Une heure plus tard le canot est paré, et je pars en avant pour me rendre compte des possibilités de continuer. Magnifique, 15 mètres plus loin le couloir s' agrandit et la nappe d' eau est franchie. Nous établissons un va-et-vient, et une demi-heure plus tard nous sommes tous réunis sur la rive opposée. De là nous parcourons un couloir qui se rabaisse fortement et qui nous oblige à ramper dans une boue noirâtre et liquide ou grouillent des lombrics! Vraiment la spéléologie est un sport ou rien ne manque. Nous gagnons un nouveau lac, amenons le canot et ainsi de suite franchissons quatre nappes d' eau.

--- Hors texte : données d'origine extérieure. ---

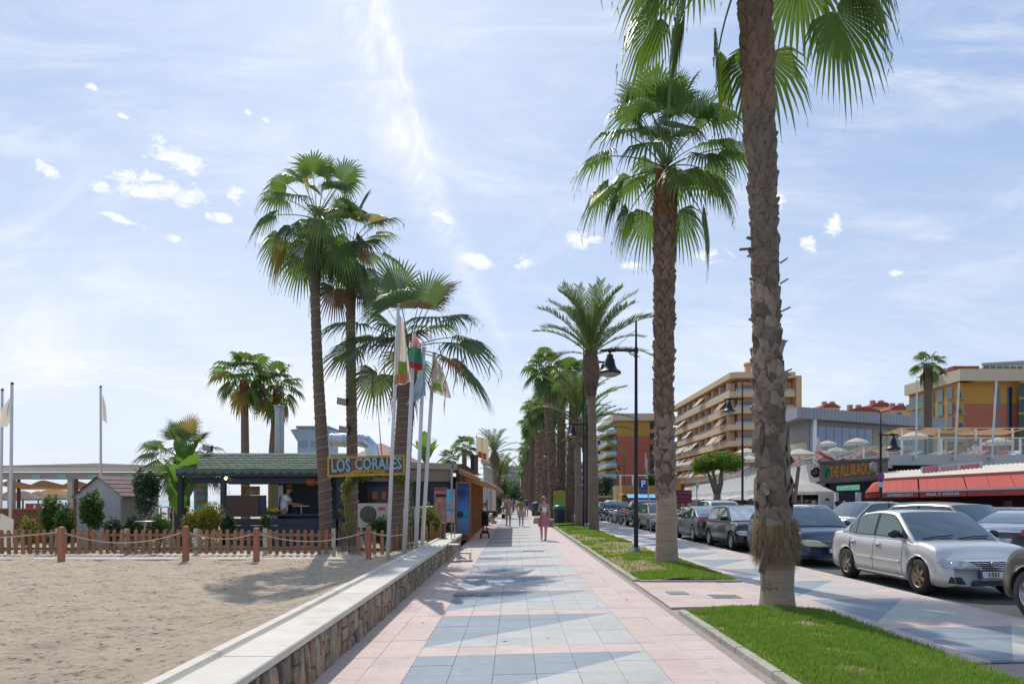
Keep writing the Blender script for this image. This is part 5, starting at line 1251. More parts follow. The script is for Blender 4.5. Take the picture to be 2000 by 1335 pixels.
BLOND = M('blond_hair', (.38, .22, .10), .6, var=.3, vs=20); BRN = M('brown_hair', (.07, .04, .025), .6); GRY = M('grey_hair', (.3, .28, .26), .7); BLK = M('black_hair', (.015, .012, .01), .6)
c_white = M('white_cotton', (.70, .68, .68), .85); c_pink = M('pink_print', (.45, .16, .20), .85, var=.6, vs=22); c_grey = M('grey_beige_cotton', (.30, .29, .26), .85); c_beige = M('beige_shorts_cloth', (.42, .36, .29), .85)
c_must = M('mustard_floral', (.30, .20, .06), .85, var=.7, vs=16); c_lil = M('lilac_cloth', (.42, .33, .42), .85); c_blue = M('blue_cotton', (.03, .06, .28), .85); c_redc = M('crimson_cotton', (.40, .03, .06), .85); c_navy = M('navy_cotton', (.02, .025, .06), .85); c_blk = M('black_cotton', (.02, .02, .022), .85)
def ph(t, s, hc, hands):
    w = hands[1][0] if False else hands[0][0]; put('phone', MB().cbox(tuple((w + Vector((.05, -.13, .06))) * s), .07 * s, .012 * s, .14 * s, rx=-.5).mesh('phone', m_trim), t)
    put('sunglasses', MB().cbox(tuple(hc + Vector((0, -.112, .01)) * s), .13 * s, .015 * s, .03 * s).mesh('sunglasses', m_trim), t)
person('long-haired woman in white crop top and pink skirt looking at her phone', (1.14, 26.3, 0), R(-6), 1.63, True, c_white, c_pink, 'skirt', M('sandal', (.3, .18, .1), .7), BLOND, .34, False, arms=('phone', 'down'), extra=ph, crop=True, skin=SKN)
bagm = M('straw_bag', (.42, .32, .18), .9)
def bagobj(label, x, y, z, sx, sy, sz, mt, cat='bag', strap=True):
    t = thing('shoulder_bag', label, cat, (x, y, z))
    part('pouch', MB().lathe([(.001, 0), (sx * .5, .02), (sx * .55, sz * .5), (sx * .4, sz), (.001, sz)], (0, 0, 0), 10), mt, t, local=True, smooth=True)
    if strap: part('strap', MB().tube([(-.05, 0, sz), (-.02, .02, sz + .3), (.04, .0, sz)], .012, 5), mt, t, local=True)
bagobj('straw bag hanging at the walking woman side', .86, 26.3, .62, .22, .1, .24, bagm)
person('man in grey shirt and beige shorts walking away on the left side of the promenade', (-.33, 39.5, 0), R(180), 1.76, False, c_grey, c_beige, 'shorts', c_blk, BRN, 0, True)
bagobj('dark bag carried by the man in the grey shirt', -.62, 39.4, .48, .2, .1, .26, c_blk)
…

Je me trouve à la base d' une galerie ascendante, extrêmement boueuse; j' avise Ruedin d' avoir à me rejoindre et prie nos deux amis de nous attendre. Si dans deux heures nous ne sommes pas de retour, il se peut que nous soyons en difficultés, ils auront à aller chercher du secours auprès de nos camarades. A deux, cette fois-ci, nous partons rapidement dans un réseau totalement inexploré et inconnu jusqu' à ce jour. Une succession de grands couloirs, çà et là magnifiquement décorés de concrétions de calcite, se suivent, toujours en ligne générale vers l' est. Nous remarquons des stalagmites en forme de « piles d' assiettes », genre de pétrifications encore jamais rencontrées dans le « Höll-Loch ». Il y a déjà une heure que nous marchons, et les galeries se succèdent, toutes plus vastes les unes que les autres; si nous ne voulons pas que notre relais s' inquiète, nous devons faire demi-tour, bien à regret du reste. Ruedin a quelques ennuis avec son luminaire qui donne des signes de défaillance et nous n' avons pas de réserve suffisante d' éclairage avec nous. Nous laissons un papier avec nos deux noms et la date de notre découverte et regagnons la région des lacs, suivant le chemin que nous avions balisé en gravant des flèches sur la roche.

Nous entendons bientôt les échos d' un refrain bien connu qui nous font éclater de rire... Ah! s' qu s' en ici... Effectivement, deux heures de stationnement dans une galerie boueuse et humide, sur un îlot de quelques centimètres carrés, ne sont pas un plaisir très grand, surtout si l'on pense que la température n' excède pas 6° C et que les victimes sont trempées par leur navigation et leurs reptations.

Quelques heures plus tard nous étions au camp, bien heureux de pouvoir endosser du linge sec et manger chaud.

II y aurait encore beaucoup à écrire sur tout ce que nous avons observé et sur tout ce que nous avons fait dans cette caverne. Cela dépasse le cadre d' un simple récit. Je peux simplement ajouter que les journées que nous avons vécues sous terre restent gravées dans notre mémoire en un souvenir magnifique. Nous organiserons d' autres camps souterrains, et il nous faudra de très longues heures encore pour arriver, peut-être, à connaître entièrement cette immense caverne.